In this opinion the other judges concurred.

In accord with section 4.11 of the zoning regulations of the town of Berlin, the town’s Mountain Reserve zone allows only detached, single-family dwellings, farms and golf courses.

General Statutes § 8-6 provides in pertinent part: “The zoning board of appeals shall have the following powers and duties: (1) To hear and decide appeals where it is alleged that there is an error in any order, requirement or decision made by the official charged with the enforcement of this chapter or any bylaw, ordinance or regulation adopted under the provisions of this chapter.”
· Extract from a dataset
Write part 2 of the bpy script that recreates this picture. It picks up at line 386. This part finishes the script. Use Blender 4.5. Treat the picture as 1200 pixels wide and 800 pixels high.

General Statutes § 8-6 (3) provides that the zoning board of appeals has the following power and duty: “(3) to determine and vary the application of the zoning bylaws, ordinances or regulations in harmony with their general purpose and intent and with due consideration for conserving the public health, safety, convenience, welfare and property values solely with respect to a parcel of land where, owing to conditions especially affecting such parcel but not affecting generally the district in which it is situated, a literal enforcement of such bylaws, ordinances or regulations would result in exceptional difficulty or unusual hardship so that substantial justice will be done and the public safety and welfare secured, provided that the zoning regulations may specify the extent to which uses shall not be permitted by variance in districts in which such uses are not otherwise allowed. No such board shall be required to hear any application for the same variance or substantially the same variance for a period of six months after a decision by the board or by a court on an earlier such application.”

The plaintiffs allege that under the zoning regulations of the town of Berlin a “dwelling unit” is defined as: “A building or portion thereof, providing complete housekeeping facilities for one family,” and that a second kitchen would not violate the “complete housekeeping” standard.

We note that the plaintiffs do not claim in their statement of issues that the trial court erred in upholding the defendant’s denial of their application for a variance.